By now, a crowd had gathered to watch in amusement. My director was losing it and kept yelling at the driver to just “GO THROUGH THEM!” None of us supported that idea. It would have been carnage at 120 frames per  second.

When we approached the bird trainer, he looked at us incredulously and said, “You didn’t say you wanted birds that could fly!”

When we approached the bird trainer, he looked at us incredulously and said, “You didn’t say you wanted birds that could fly!”

What the fuck?

He then gathered all the pigeons off the road and put a fresh bunch, still in their cage, in their place. “These ones will fly”, he said.

As soon as the director yelled “action”, the cage was lifted. And all the pigeons took off at the same time. Our car had barely moved. The bystanders were pissing themselves laughing.

“Farking hell,” was heard in a thick Australian accent. The director had lost it and the script was rewritten.

Balls to the wall when all else fails on the set. Ping pong in the ghetto.
Balls to the wall when all else fails on the set. Ping pong in the ghetto.

GHETTO PONG

With hope abandoned, our director went back to his own shoot-from-the-hip style and as the crew was prepping for the next scene, he and the DOP would disappear and shoot a whole bunch of unscripted scenes. Once, he grabbed the Aussie talent and made him wander into a dodgy, narrow alley near a wet market in the Huang Pu district.

It turned out to be the hangout joint of the local gang. I’d never seen meaner looking Chinese folk in my life and I had been in China for eight years at that point.

Just as the locals’ looks of suspicion started to take a turn for the worse, along came the Chinese producer with his fannypack. He wandered off to talk to the gang leader for a bit. After that, we got some amazing footage of our Aussie actor playing ping-pong with the grouchiest looking kid I’d ever met. We affectionately refer to that scene as “ghetto pong”, though it was never used in our commercials.
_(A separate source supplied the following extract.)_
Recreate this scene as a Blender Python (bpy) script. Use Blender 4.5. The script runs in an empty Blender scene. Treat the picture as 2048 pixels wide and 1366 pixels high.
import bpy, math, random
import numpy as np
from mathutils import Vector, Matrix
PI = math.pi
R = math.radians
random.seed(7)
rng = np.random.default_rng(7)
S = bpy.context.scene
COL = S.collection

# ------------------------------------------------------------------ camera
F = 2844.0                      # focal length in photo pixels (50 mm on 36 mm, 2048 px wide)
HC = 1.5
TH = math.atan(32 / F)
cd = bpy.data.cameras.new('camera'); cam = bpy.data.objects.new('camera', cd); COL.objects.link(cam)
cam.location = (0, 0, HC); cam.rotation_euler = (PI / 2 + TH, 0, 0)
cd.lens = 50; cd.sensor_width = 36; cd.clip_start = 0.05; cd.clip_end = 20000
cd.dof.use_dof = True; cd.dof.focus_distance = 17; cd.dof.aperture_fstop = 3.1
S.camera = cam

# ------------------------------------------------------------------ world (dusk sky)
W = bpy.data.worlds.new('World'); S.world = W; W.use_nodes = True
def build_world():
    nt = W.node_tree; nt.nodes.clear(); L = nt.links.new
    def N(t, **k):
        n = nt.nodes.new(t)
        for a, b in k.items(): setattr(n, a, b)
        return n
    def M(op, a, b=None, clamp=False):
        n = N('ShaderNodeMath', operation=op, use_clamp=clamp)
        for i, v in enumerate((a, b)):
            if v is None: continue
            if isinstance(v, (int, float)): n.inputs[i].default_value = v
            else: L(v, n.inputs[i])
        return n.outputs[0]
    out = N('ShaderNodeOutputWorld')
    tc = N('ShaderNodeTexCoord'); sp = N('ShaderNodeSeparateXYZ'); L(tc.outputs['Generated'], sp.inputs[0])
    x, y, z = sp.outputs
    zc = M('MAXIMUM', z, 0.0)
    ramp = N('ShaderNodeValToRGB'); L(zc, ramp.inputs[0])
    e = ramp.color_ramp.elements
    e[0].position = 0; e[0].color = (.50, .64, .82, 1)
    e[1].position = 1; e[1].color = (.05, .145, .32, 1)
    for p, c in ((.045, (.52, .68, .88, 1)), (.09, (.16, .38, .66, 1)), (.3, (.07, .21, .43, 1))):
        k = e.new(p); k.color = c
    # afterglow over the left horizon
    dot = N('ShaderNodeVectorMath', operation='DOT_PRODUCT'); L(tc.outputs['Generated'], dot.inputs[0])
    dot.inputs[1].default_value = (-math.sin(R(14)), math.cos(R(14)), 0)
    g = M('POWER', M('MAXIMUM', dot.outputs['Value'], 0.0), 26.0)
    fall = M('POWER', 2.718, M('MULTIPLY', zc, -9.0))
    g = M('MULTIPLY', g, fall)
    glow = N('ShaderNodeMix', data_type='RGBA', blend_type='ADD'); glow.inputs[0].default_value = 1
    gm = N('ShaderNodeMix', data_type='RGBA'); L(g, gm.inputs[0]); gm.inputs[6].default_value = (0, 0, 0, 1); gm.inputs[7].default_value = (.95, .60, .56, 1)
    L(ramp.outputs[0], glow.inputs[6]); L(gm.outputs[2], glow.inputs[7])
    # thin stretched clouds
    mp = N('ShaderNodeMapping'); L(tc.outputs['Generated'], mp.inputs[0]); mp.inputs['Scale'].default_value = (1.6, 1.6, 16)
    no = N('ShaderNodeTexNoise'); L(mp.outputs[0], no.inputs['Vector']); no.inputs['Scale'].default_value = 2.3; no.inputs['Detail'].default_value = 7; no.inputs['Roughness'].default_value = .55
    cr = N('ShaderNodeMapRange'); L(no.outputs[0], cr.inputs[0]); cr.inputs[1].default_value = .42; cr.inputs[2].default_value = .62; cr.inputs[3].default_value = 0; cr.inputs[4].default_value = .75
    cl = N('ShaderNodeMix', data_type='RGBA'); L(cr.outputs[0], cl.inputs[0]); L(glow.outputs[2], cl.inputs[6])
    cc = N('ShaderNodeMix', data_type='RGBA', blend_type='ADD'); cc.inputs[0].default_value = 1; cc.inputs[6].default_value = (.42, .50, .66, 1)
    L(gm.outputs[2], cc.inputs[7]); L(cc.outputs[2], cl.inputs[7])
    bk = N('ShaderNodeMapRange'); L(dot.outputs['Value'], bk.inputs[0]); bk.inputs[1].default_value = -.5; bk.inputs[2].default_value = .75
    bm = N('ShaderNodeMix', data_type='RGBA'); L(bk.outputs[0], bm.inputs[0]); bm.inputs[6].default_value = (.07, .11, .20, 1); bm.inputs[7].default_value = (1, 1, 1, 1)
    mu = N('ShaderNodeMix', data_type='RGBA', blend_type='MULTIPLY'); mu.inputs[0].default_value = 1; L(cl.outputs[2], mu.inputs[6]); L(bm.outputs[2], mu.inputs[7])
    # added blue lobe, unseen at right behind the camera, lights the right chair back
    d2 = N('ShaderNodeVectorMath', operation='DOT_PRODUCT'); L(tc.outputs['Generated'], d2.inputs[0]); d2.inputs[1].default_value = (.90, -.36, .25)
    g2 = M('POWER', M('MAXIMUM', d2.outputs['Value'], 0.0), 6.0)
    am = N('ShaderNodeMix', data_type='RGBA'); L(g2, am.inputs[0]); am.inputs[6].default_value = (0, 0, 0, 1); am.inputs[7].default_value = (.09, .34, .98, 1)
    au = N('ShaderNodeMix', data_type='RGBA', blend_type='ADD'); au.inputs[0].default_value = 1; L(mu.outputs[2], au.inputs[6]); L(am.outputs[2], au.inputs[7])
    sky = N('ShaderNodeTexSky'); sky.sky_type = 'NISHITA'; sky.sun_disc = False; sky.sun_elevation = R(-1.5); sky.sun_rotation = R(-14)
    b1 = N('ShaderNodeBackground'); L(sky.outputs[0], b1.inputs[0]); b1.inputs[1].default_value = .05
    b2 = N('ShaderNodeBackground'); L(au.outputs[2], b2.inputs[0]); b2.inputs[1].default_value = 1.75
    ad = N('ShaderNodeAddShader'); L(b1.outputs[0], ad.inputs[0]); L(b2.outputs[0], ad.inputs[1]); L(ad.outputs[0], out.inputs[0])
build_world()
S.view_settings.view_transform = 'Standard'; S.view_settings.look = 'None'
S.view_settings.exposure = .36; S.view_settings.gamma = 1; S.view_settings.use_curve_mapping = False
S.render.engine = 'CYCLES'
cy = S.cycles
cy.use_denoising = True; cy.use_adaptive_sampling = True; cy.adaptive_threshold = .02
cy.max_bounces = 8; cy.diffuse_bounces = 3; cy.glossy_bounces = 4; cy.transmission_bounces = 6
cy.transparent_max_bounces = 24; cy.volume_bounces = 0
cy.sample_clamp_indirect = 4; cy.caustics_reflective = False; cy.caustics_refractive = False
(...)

The headache of swapping car parts, horny South Americans and bureaucracy continued, but we finally finished our China leg of the shoot in the one and a half weeks we were given. Post-production after the shoot took almost a year, but the car company was definitely chuffed with the results.

If there’s one thing to be learnt if you’re shooting in China, get a smooth-talking Chinese producer with a fannypack running around with you. Screw permits, proper licences and what not. The only papers that matter are the red ones with Mao’s face on them. That’s just how things are done in China.